Es nuestro papel como coordinadoras el estimular al pensamiento libre y al mismo tiempo responsable de sus actos, en donde se tenga como premisa principal la continua construcción de realidades, su desmitificación y la implementación de muevas formas de comprensión que estimulen el desarrollo y el avance del conocimiento.
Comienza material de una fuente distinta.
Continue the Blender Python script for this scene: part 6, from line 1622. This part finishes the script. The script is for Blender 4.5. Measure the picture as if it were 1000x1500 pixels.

Una actitud como esta, nacida de la propia reflexión y realidad de los iniciados en la filosofía, no puede más que propiciar un nuevo orden en donde el autocuidado, la responsabilidad, el cuidado del Otro, sirvan como regulador de las acciones, de las decisiones, de las relaciones, siempre en consonancia con el valor del respeto.

Es así que se precisa andar en busca de fundamentar la unión entre estudiantes-filósofos-realidades, propiciando la continua reflexión sobre los contenidos de los argumentos que, tanto uno como otro, instauren como posibilidad de verdad. Así mismo pretende recuperar el valor de la filosofía en el contexto académico como posibilitadora de cambios a partir de la constante discusión y crítica. Finalmente redefinir el hecho mismo del filosofar desde la admiración que produce la develación y la belleza que acarrea esto, desde el amor a la sabiduría.

[1] Se toma este concepto directamente de su traducción del latín develāre ‘descubrir’, ‘levantar el velo’. Ver: Diccionario de la lengua española, http://dle.rae.es/?id=DbTjbwX

[2] A pesar de la importancia de este cuestionamiento para la academia, no me concentraré en su resolución ya que se podría desvirtuar el verdadero objetivo del presente escrito.

[3] Cita tomada en: Filosofía y pensamiento crítico”. Juan Diego Ortiz Acosta Depto. de Filosofía CUCSH. Citado en: http://sincronia.cucsh.udg.mx/pdf/2013_a/ortiz_64_2013.pdf

[4] Roberto Miguel Azar, Ibid. Pag. 194.